>>>

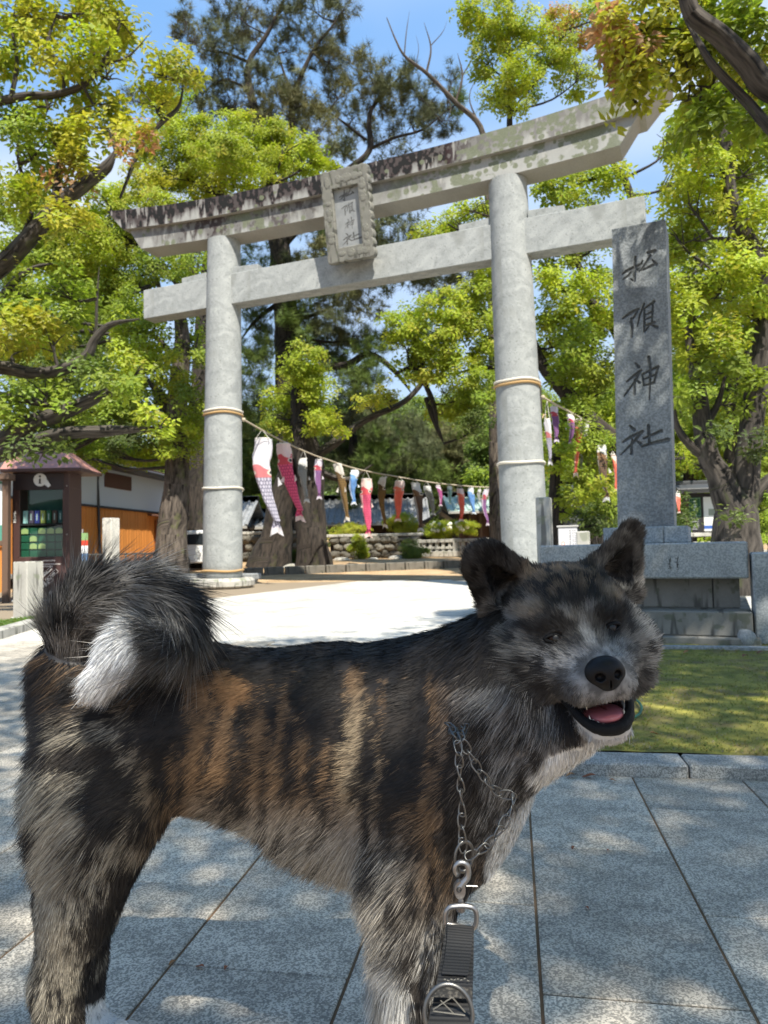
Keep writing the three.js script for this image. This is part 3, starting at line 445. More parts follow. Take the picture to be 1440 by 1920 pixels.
// limbs: lists of [px, py, Z, radius]
const toPts = (l) => l.map((p) => (p.isVector3 ? p : at(p[0], p[1], p[2])));
function limbs(tree, list, mat, name = 'limb', seg = 8, rough = 0.12) { return list.map((l) => { const last = l[l.length - 1]; if (name !== 'trunk') { if (last.isVector3) last.r *= 0.4; else last[3] *= 0.4; } const pts = toPts(l), g = limb(pts, l.map((p) => p[3] ?? p.r), seg, 5, rough); part(name, g, mat, tree); return pts; }); }
function twigs(tree, paths, clumps, Z, mat, seed, r0 = 0.035) {            // thin branches from the limbs into every clump
  const r = rng(seed), geos = [], all = paths.flatMap((p) => new THREE.CatmullRomCurve3(p).getPoints(24));
  for (const c of clumps) {
    const ctr = c.c ?? at(c[0], c[1], c[6] ?? Z), k = -ctr.z / F, rx = (c.r?.[0] ?? c[2] * k), ry = (c.r?.[1] ?? c[3] * k);
    let best = all[0], bd = 1e9; for (const p of all) { const d = p.distanceTo(ctr); if (d < bd) { bd = d; best = p; } }
    const mid = best.clone().lerp(ctr, 0.55).add(V((r() - 0.5) * bd * 0.2, -bd * 0.08, (r() - 0.5) * bd * 0.2)); geos.push(limb([best, mid, ctr], [r0, r0 * 0.75, r0 * 0.45], 6, 4, 0.1));
    for (let i = 0; i < 6; i++) { const e = ctr.clone().add(V((r() - 0.5) * 1.9 * rx, (r() - 0.35) * 1.6 * ry, (r() - 0.5) * 1.6 * rx)), s = mid.clone().lerp(ctr, r()); geos.push(limb([s, s.clone().lerp(e, 0.5).add(V(0, 0.08 * ry, 0)), e], [r0 * 0.45, r0 * 0.3, r0 * 0.12], 5, 3)); }
  }
  if (geos.length) part('twigs', geos, mat, tree, 'stuff');
}
const tree = (name, label, pos, group) => { const t = thing(name, label, 'tree', null, 0, group); t.userData.base = pos; return t; };

// 1. camphor tree off the left edge, its limbs reaching into the frame
{
  const t = tree('camphor_tree', 'broad camphor tree at the left edge with thick dark limbs reaching in over the kiosk');
  const tp = (y, r) => [-430, y, 11, r], Z = 10.5;
  const paths = [
    ...limbs(t, [[Object.assign(V(at(-430, 700, 11).x, groundH(-10, -11) - 0.1, -11), { r: 0.75 }), tp(900, 0.6), tp(700, 0.5), tp(400, 0.35), tp(50, 0.2)]], bark, 'trunk', 14),
    ...limbs(t, [
      [tp(780, 0.24), [-150, 590, 10.5, 0.17], [0, 500, Z, 0.14], [60, 440, Z, 0.125], [110, 385, Z, 0.12], [160, 345, Z, 0.095], [200, 312, Z, 0.085], [217, 283, Z, 0.06]],
      [[103, 388, Z, 0.075], [108, 335, Z, 0.05], [112, 300, Z, 0.045], [111, 278, Z, 0.04]],
      [[40, 455, Z, 0.05], [58, 400, Z, 0.04], [45, 340, Z, 0.03], [33, 290, Z, 0.02], [40, 210, Z, 0.012]],
      [tp(420, 0.16), [-120, 215, Z, 0.1], [0, 190, Z, 0.065], [50, 180, Z, 0.06], [100, 178, Z, 0.055], [155, 160, Z, 0.045], [187, 128, Z, 0.03], [212, 80, Z, 0.025], [235, 20, Z, 0.015]],
      [[155, 160, Z, 0.03], [195, 123, Z, 0.02], [240, 106, Z, 0.015], [285, 58, Z, 0.006]],
      [[20, 186, Z, 0.035], [32, 120, Z, 0.03], [24, 60, Z, 0.02], [30, 0, Z, 0.015]],
      [[120, 170, Z, 0.03], [118, 130, Z, 0.025], [90, 85, Z, 0.03], [105, 30, Z, 0.02]],
      [tp(840, 0.2), [-110, 705, Z, 0.13], [0, 690, Z, 0.1], [65, 700, Z, 0.095], [130, 688, Z, 0.085], [165, 665, Z, 0.075], [176, 640, Z, 0.065], [205, 610, Z, 0.05], [262, 598, Z, 0.03]],
      [[180, 645, Z, 0.025], [182, 560, Z, 0.02], [186, 500, Z, 0.01]],
      [tp(960, 0.3), [-120, 865, Z, 0.24], [0, 833, Z, 0.17], [55, 795, Z, 0.15], [110, 776, Z, 0.12], [180, 745, Z, 0.09], [250, 716, Z, 0.055]],
      [tp(980, 0.25), [-120, 880, Z, 0.18], [0, 850, Z, 0.14], [60, 830, Z, 0.12], [120, 812, Z, 0.1], [205, 808, Z, 0.085], [300, 803, Z, 0.05]],
      [[-120, 770, Z, 0.1], [0, 744, Z, 0.07], [60, 752, Z, 0.06], [112, 768, Z, 0.04]],
      [[225, 372, Z + 1, 0.02], [270, 265, Z + 1, 0.045], [305, 228, Z + 1, 0.04], [335, 200, Z + 1, 0.03], [345, 150, Z + 1, 0.015]],
      [[0, 565, Z, 0.07], [35, 520, Z, 0.05], [70, 500, Z, 0.03], [105, 493, Z, 0.02]],
    ], bark)];
  const cl = [[50, 30, 70, 45, 'y'], [150, 25, 75, 40, 'y'], [225, 40, 45, 45, 'y', 0.8], [30, 95, 50, 45, 'b', 0.8], [95, 120, 50, 40, 'y', 0.8], [165, 95, 45, 40, 'b', 0.7], [205, 150, 35, 50, 'y', 0.6], [90, 205, 30, 20, 'y', 0.35], [20, 230, 45, 40, 'g'], [90, 245, 55, 40, 'b', 0.8],
    [60, 300, 65, 45, 'g'], [140, 290, 55, 45, 'y'], [180, 205, 35, 35, 'b', 0.8], [205, 245, 50, 40, 'y'], [245, 270, 40, 30, 'r', 0.7], [30, 370, 40, 45, 'b', 0.8], [130, 350, 40, 40, 'r', 0.4], [125, 425, 50, 40, 'y', 0.7], [60, 560, 45, 40, 'g', 0.7], [255, 700, 42, 30, 'b'], [300, 800, 36, 26, 'b'], [215, 745, 40, 24, 'g'], [120, 790, 50, 22, 'g', 0.7], [130, 560, 55, 45, 'g', 0.7],
    [300, 140, 35, 40, 'y', 0.7, 11.5], [345, 130, 35, 40, 'y', 0.8, 11.5], [290, 200, 35, 35, 'y', 0.6, 11.5], [20, 470, 30, 30, 'b', 0.6], [40, 620, 60, 32, 'y', 1.3], [100, 640, 50, 30, 'y', 1.2], [20, 665, 40, 26, 'y', 1], [30, 780, 38, 36, 'g', 0.9], [90, 735, 50, 26, 'g', 0.7], [165, 700, 40, 36, 'q', 0.7], [90, 850, 60, 25, 'q', 0.5]];
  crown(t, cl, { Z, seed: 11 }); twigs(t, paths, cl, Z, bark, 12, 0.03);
}
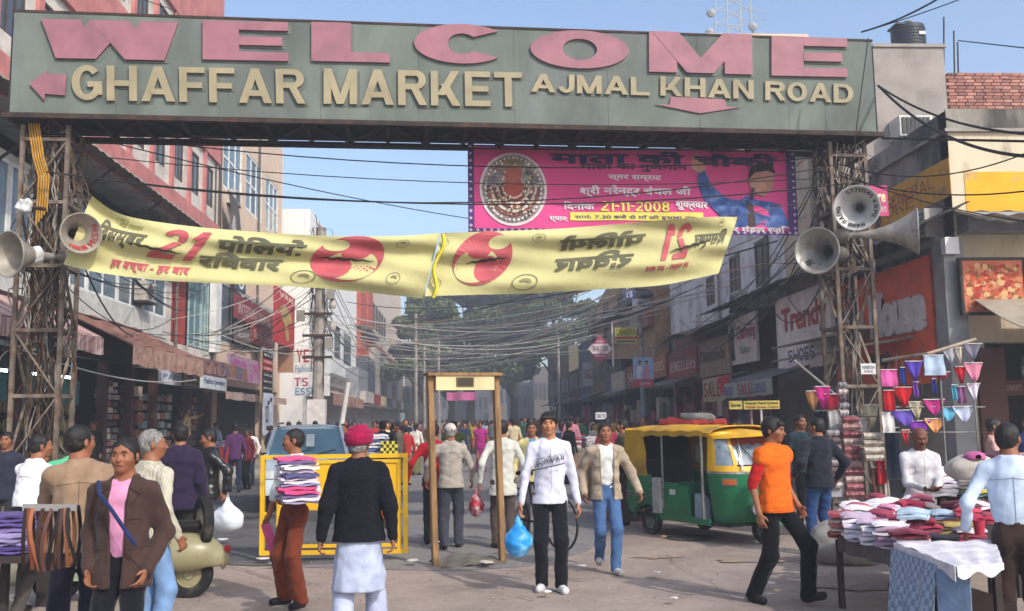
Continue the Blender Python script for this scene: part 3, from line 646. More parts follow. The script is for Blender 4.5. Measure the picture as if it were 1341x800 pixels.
        if moustache: e = MB(); e.tube([hd(-.03, -.08, -.047), hd(-.012, -.095, -.037), hd(.012, -.095, -.037), hd(.03, -.08, -.047)], [.003 * s, .0085 * s, .0085 * s, .003 * s], 6); e.build('moustache', HAIR, t, True, local=True)
        if belt:
            e = MB(); n_ = 28; z_ = P.z + .075 * s; ra_, rb_ = .124 * s * B, .124 * s * B * .79
            pts = [Vector((P.x + ra_ * math.cos(2 * math.pi * k / n_), P.y + rb_ * math.sin(2 * math.pi * k / n_), z_)) for k in range(n_ + 1)]
            for p0, p1 in zip(pts, pts[1:]): e.beam(p0, p1, .012, .036)
            bo = e.build('belt', cloth(belt, rough=.4), t, local=True)
            e = MB(); e.box(P.x - .025, P.x + .025, P.y - rb_ - .016, P.y - rb_ - .004, z_ - .02, z_ + .02); e.build('buckle', mat('buckle', (.6, .58, .5), metal=1, rough=.3, bump=0), bo, local=True)
    t['_J'] = [list(v) for v in (P, NB, HC, hands[0], hands[1], elb[0], elb[1], CH)]
    return t
def J(t, i): return Vector(t['_J'][i])
def to_world(t, v): return Vector(t.location) + Matrix.Rotation(t.rotation_euler.z, 3, 'Z') @ Vector(v)
# ---------------------------------------------------------------- ground
XL, XR = -9.17, 9.0        # street-facing house fronts
PL = Plane((XL, 0, 0), (0, 1, 0), (0, 0, 1)); PR = Plane((XR, 0, 0), (0, -1, 0), (0, 0, 1))
def plX(x): return Plane((x, 0, 0), (0, 1, 0) if x < 0 else (0, -1, 0), (0, 0, 1))
def plY(y): return Plane((0, y, 0), (1, 0, 0), (0, 0, 1))
dust = mat('dusty_ground', hx('a19389'), rough=.95, var=.08, vs=14, c2=hx('8f8279'), c2s=1.1, c2t=.5, bump=.5, bs=90)
asph = mat('worn_asphalt', hx('84807b'), rough=.9, var=.14, vs=16, c2=hx('78757a'), c2s=.9, c2t=.5, bump=.3, bs=70)
darka = mat('dark_asphalt', hx('605f60'), rough=.9, var=.2, vs=2.5, c2=hx('4a4a4c'), c2s=1.7, bump=.3, bs=70)
MB().box(-900, 900, -60, 1500, -.5, 0).build('ground', dust, kind='structure')
def sheet(name, pts, z, m):
    return MB().add([(p[0], p[1], z) for p in pts], [tuple(range(len(pts)))]).build(name, m, kind='structure')
def gp(*l): return [pG(*p) for p in l]
q = gp((255, 738), (420, 744), (600, 748), (690, 742), (770, 722), (812, 690), (820, 640))
sheet('road', [(-5.8, 9.2)] + [(p.x, p.y) for p in q[0:]] + [(3.8, 40), (3.5, 200), (-5.8, 200)], .004, asph)
q = gp((228, 700), (262, 738), (335, 742), (450, 738), (452, 690), (380, 640), (330, 622), (296, 640))
sheet('road_patch', [(p.x, p.y) for p in q], .008, darka)
# stains and cracks worn into the road
def blot(px, py, rx, ry, m, seed, z=.018):
    c = pG(px, py); g = random.Random(seed); n = 22
    pts = [(c.x + rx * math.cos(6.283 * i / n) * (.7 + .3 * math.sin(i * 1.3 + seed) + .25 * g.random()), c.y + ry * math.sin(6.283 * i / n) * (.65 + .6 * g.random())) for i in range(n)]
    return sheet('road_stain', pts, z, m)
st1 = mat('stain_brown', hx('93816f'), rough=.8, var=.15, vs=5, c2=hx('a5968a'), c2s=4, bump=.2); st2 = mat('stain_dark', hx('8a7f78'), rough=.7, var=.15, vs=5, c2=hx('a0938a'), c2s=4, bump=.2); st3 = mat('stain_light', hx('9d9081'), rough=.9, var=.2, vs=4, bump=.2)
for i, (x, y, a, b_, m_) in enumerate([(862, 730, .3, .14, st1), (1005, 736, .3, .12, st2), (1120, 770, .4, .2, st2),
        (960, 735, .2, .14, st1)]): blot(x, y, a, b_, m_, i, .010 + .0008 * i)
crk = mat('road_crack', (.12, .11, .1), rough=1, bump=0)
def crack(pts, w_=.007):
    g = random.Random(pts[0][0]); P = [pG(*p) for p in pts]; V = []; F = []; n = 0; L = []
    for a, b in zip(P, P[1:]):
        for k in range(6): t_ = k / 6; L.append(a.lerp(b, t_) + Vector((g.uniform(-.03, .03), g.uniform(-.03, .03), 0)))
    L.append(P[-1])
    for i, p in enumerate(L): w2 = w_ * g.uniform(.3, 1); V += [(p.x - w2, p.y - w2, .024), (p.x + w2, p.y + w2, .024)]
    F = [(2 * i, 2 * i + 1, 2 * i + 3, 2 * i + 2) for i in range(len(L) - 1)]
    MB().add(V, F).build('road_crack', crk, kind='structure')
for c in ([(868, 722), (890, 745), (930, 762), (960, 790)], [(600, 742), (680, 748), (760, 762)], [(850, 758), (900, 768)], [(300, 742), (360, 760), (420, 768)], [(560, 770), (640, 775), (700, 788)]): crack(c)
# pavements: slabs one by one near the camera, kerb stones
pav = mat('pavement_slab', hx('b0a8a0'), rough=.9, var=.15, vs=3, bump=.3, bs=40); pav2 = mat('kerb_stone', hx('a59c92'), rough=.9, var=.2, vs=5, bump=.3, bs=40)
pb = MB().box(-16, -6.32, 14, 200, -.2, .09).build('pavement', mat('pavement_bed', hx('6f6963'), rough=1), kind='structure')
pr = MB().box(6.12, 16, 16, 200, -.2, .09).build('pavement', MATS['pavement_bed'], kind='structure')
def slabs(par, x0, x1, y0, y1, w_, l_, m_):
    me = bpy.data.meshes.new('paving_stone'); b = MB().box(-w_ / 2 + .012, w_ / 2 - .012, -l_ / 2 + .012, l_ / 2 - .012, -.03, .03); me.from_pydata(b.v, [], b.f); me.materials.append(m_)
    x = x0 + w_ / 2
    while x < x1:
        y = y0 + l_ / 2
        while y < y1:
            o = bpy.data.objects.new('paving_stone', me); COL.objects.link(o); o.parent = par; o.location = (x, y, .095 + random.uniform(0, .01)); o.rotation_euler.z = random.uniform(-.01, .01); y += l_
        x += w_
slabs(pb, -8.9, -6.4, 20, 44, .8, .8, pav)
def kerb(par, x, y0, y1, z=.08):
    me = bpy.data.meshes.new('kerb_stone'); b = MB().box(-.1, .1, -.38, .38, -.12, .07); me.from_pydata(b.v, [], b.f); me.materials.append(pav2); y = y0
    while y < y1: o = bpy.data.objects.new('kerb_stone', me); COL.objects.link(o); o.parent = par; o.location = (x, y, z + random.uniform(-.01, .01)); o.rotation_euler.z = random.uniform(-.02, .02); y += .79
kerb(pb, -6.3, 14.4, 50); kerb(pr, 6.1, 16.4, 40)
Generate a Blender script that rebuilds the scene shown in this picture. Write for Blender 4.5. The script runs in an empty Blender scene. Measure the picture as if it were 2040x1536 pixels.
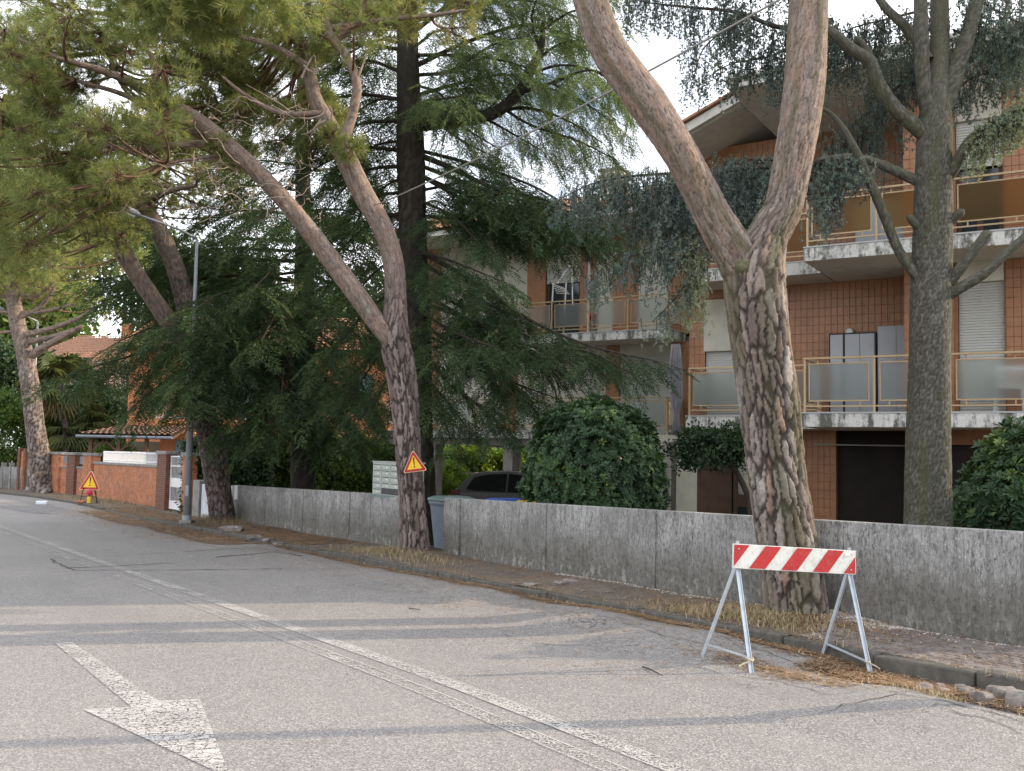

<<<

__The request__.
Pull out all lines containing the word "twigs" from the entries above.

__Solution for this task__.
function twigs(tree, paths, clumps, Z, mat, seed, r0 = 0.035) {            // thin branches from the limbs into every clump
  if (geos.length) part('twigs', geos, mat, tree, 'stuff');
  crown(t, cl, { Z, seed: 11 }); twigs(t, paths, cl, Z, bark, 12, 0.03);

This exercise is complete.